The Construction (Design and Management) Regulations 2015 (CDM) looked to build on the successes of the previous version by introducing a new Duty Holder called the Principal Designer. This position replaced, albeit not directly, the former role of the CDM Coordinator.

The Principal Designer is appointed by the CDM Client for a project to control and manage the pre-construction or design phase of a construction project. It is one of the five Duty Holder positions identified by the CDM Regulations as required when a project is reasonably foreseen to involve more than one on site contractor.

The pre-construction phase is defined in the CDM Regulations as "any period of time during which design or preparatory work is carried out for a project and may continue during the construction phase".
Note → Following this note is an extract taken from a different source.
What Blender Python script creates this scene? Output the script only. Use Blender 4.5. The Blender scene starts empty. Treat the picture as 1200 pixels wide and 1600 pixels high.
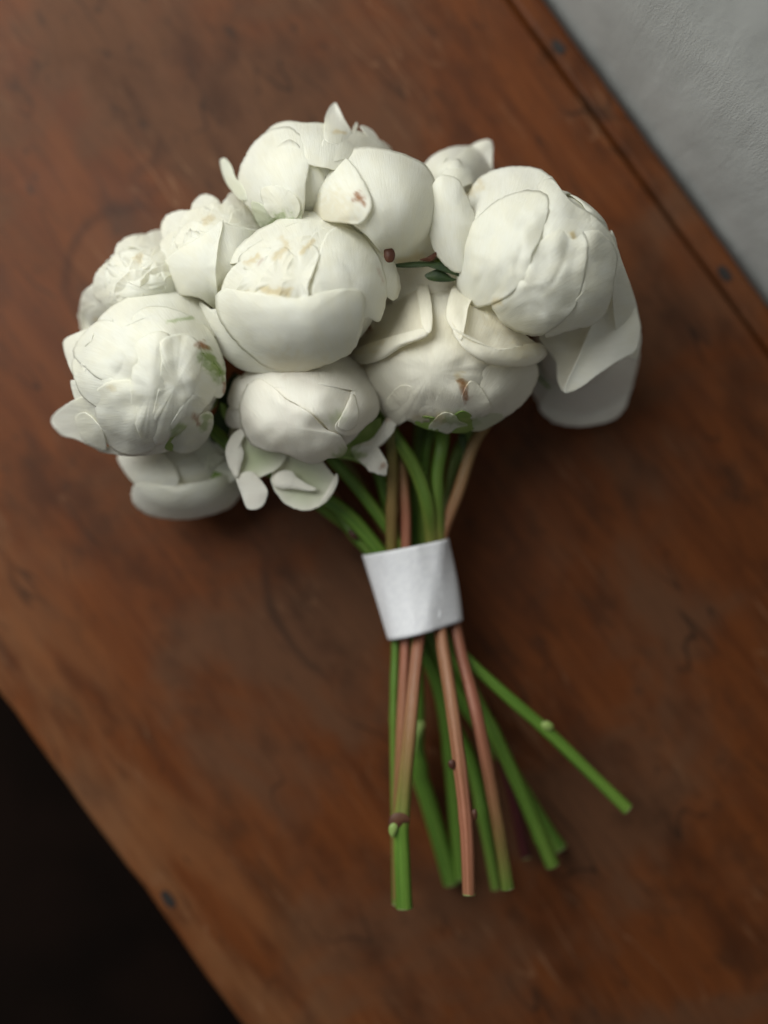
import bpy, bmesh, math, random
import numpy as np
from mathutils import Vector, noise, Matrix
random.seed(7)
scene = bpy.context.scene
COL = scene.collection

# ------------------------------------------------------------------ camera, world, light, exposure
CAM_H, LENS = 0.88, 50.0
cam_d = bpy.data.cameras.new("camera")
cam = bpy.data.objects.new("camera", cam_d); COL.objects.link(cam)
cam.location = (0, 0, CAM_H)
cam_d.sensor_fit = 'VERTICAL'; cam_d.sensor_height = 36.0; cam_d.sensor_width = 27.0
cam_d.lens = LENS; cam_d.clip_start = 0.02; cam_d.clip_end = 50
cam_d.dof.use_dof = True; cam_d.dof.focus_distance = CAM_H - 0.135; cam_d.dof.aperture_fstop = 1.7
scene.camera = cam
world = bpy.data.worlds.new("World"); scene.world = world; world.use_nodes = True
bgn = world.node_tree.nodes["Background"]
bgn.inputs[0].default_value = (0.93, 0.97, 1.0, 1); bgn.inputs[1].default_value = 0.13
ld = bpy.data.lights.new("window_light", 'AREA'); ld.shape = 'RECTANGLE'; ld.size = 1.15; ld.size_y = 1.3
ld.energy = 31.0; ld.color = (0.985, 1.0, 0.945)
lo = bpy.data.objects.new("window_light", ld); COL.objects.link(lo)
lo.location = (-0.66, 0.74, 1.06)
lo.rotation_euler = (Vector((0.0, 0.0, 0.05)) - Vector(lo.location)).to_track_quat('-Z', 'Y').to_euler()
scene.view_settings.view_transform = 'Standard'; scene.view_settings.look = 'None'
scene.view_settings.exposure = 0.0; scene.view_settings.gamma = 1.0
try:
    scene.cycles.max_bounces = 12; scene.cycles.diffuse_bounces = 8; scene.cycles.transparent_max_bounces = 4
except Exception: pass

# ------------------------------------------------------------------ helpers
KF = 1600 * LENS / 36.0
def kpx(z): return KF / (CAM_H - z)                    # photo pixels per metre at height z
def at(px, py, z):
    k = kpx(z); return Vector(((px - 600) / k, (800 - py) / k, z))
def link(name, me, parent=None, mat=None, smooth=True):
    o = bpy.data.objects.new(name, me); COL.objects.link(o)
    if parent: o.parent = parent
    if mat:
        me.materials.clear(); me.materials.append(mat)
    if smooth: me.shade_smooth()
    return o
def tag(o, label, cat, group=None):
    o["label"] = label; o["category"] = cat
    if group: o["group"] = group
def sstep(a, b, x):
    t = min(1, max(0, (x - a) / (b - a))); return t * t * (3 - 2 * t)
def catmull(pts, n, closed):
    P = np.array(pts, float); m = len(P); segs = m if closed else m - 1
    dense = []; S = 12
    for i in range(segs):
        if closed: p0, p1, p2, p3 = P[(i-1) % m], P[i], P[(i+1) % m], P[(i+2) % m]
        else: p0, p1, p2, p3 = P[max(i-1, 0)], P[i], P[i+1], P[min(i+2, m-1)]
        for s in range(S):
            t = s / S
            dense.append(.5*((2*p1)+(-p0+p2)*t+(2*p0-5*p1+4*p2-p3)*t*t+(-p0+3*p1-3*p2+p3)*t**3))
    dense.append(P[0] if closed else P[-1])
    D = np.array(dense); L = np.r_[0, np.cumsum(np.linalg.norm(np.diff(D[:, :2], axis=0), axis=1) + 1e-9)]
    q = np.linspace(0, L[-1], n + 1)[:-1] if closed else np.linspace(0, L[-1], n)
    return np.stack([np.interp(q, L, D[:, j]) for j in range(D.shape[1])], 1)
def nz(x, y, z=0.0): return noise.noise(Vector((x, y, z)))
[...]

It is important to note that the appointment of the Principal Designer by the Client must be done in writing and cannot be presumed. If the Client fails to make the appointment, they themselves will be considered Principal Designer for the purposes of the Regulations.

All Designers involved on a project have a duty to ensure the Client is aware of their duties under the Regulations and as such must advise the Client that a Principal Designer needs to be formally appointed.

Principal Designers perform an important role within a construction project team, they are able to influence and control how risks to Health and Safety are managed and monitored during a project. Design decisions made during the early phases of a project can impact on the delivery of a project by ensuring high standards of health, safety and welfare are maintained as well as assisting in reducing delays and lowering overall costs of the project.